SYNOPSIS
tor-gencert [-h|--help] [-v] [-r|--reuse] [--create-identity-key] [-i id_file] [-c cert_file] [-m num] [-a address:port]
DESCRIPTION
tor-gencert generates certificates and private keys for use by Tor
directory authorities running the v3 Tor directory protocol, as used by
Tor 0.2.0 and later. If you are not running a directory authority, you
don’t need to use tor-gencert.
Every directory authority has a long term authority identity key (which
is distinct from the identity key it uses as a Tor server); this key
should be kept offline in a secure location. It is used to certify
shorter-lived signing keys, which are kept online and used by the
directory authority to sign votes and consensus documents.

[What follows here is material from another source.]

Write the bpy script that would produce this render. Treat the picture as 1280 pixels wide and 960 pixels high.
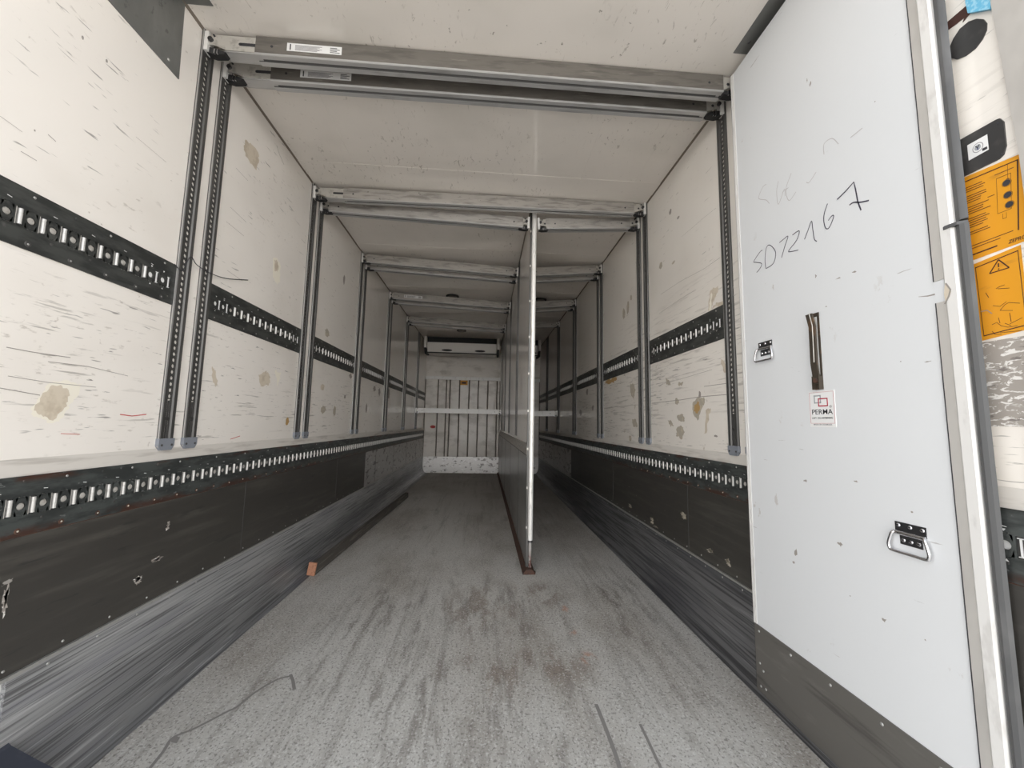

After you use this program to generate a signing key and a certificate, copy those files to the keys subdirectory of your Tor process, and send Tor a SIGHUP signal. DO NOT COPY THE IDENTITY KEY.
OPTIONS
- -v
- 
Display verbose output. 
- -h or --help
- 
Display help text and exit. 
- -r or --reuse
- 
Generate a new certificate, but not a new signing key. This can be used to change the address or lifetime associated with a given key. 
- --create-identity-key
- 
Generate a new identity key. You should only use this option the first time you run tor-gencert; in the future, you should use the identity key that’s already there. 
- -i FILENAME
- 
Read the identity key from the specified file. If the file is not present and --create-identity-key is provided, create the identity key in the specified file. Default: "./authority_identity_key" 
- -s FILENAME
- 
Write the signing key to the specified file. Default: "./authority_signing_key" 
- -c FILENAME
- 
Write the certificate to the specified file. Default: "./authority_certificate" 
- -m NUM
- 
Number of months that the certificate should be valid. Default: 12. 
- --passphrase-fd FILEDES
- 
Filedescriptor to read the passphrase from. Ends at the first NUL or newline. Default: read from the terminal. 
- -a address:port
- 
If provided, advertise the address:port combination as this authority’s preferred directory port in its certificate. If the address is a hostname, the hostname is resolved to an IP before it’s published. 
BUGS
This probably doesn’t run on Windows. That’s not a big issue, since we don’t really want authorities to be running on Windows anyway.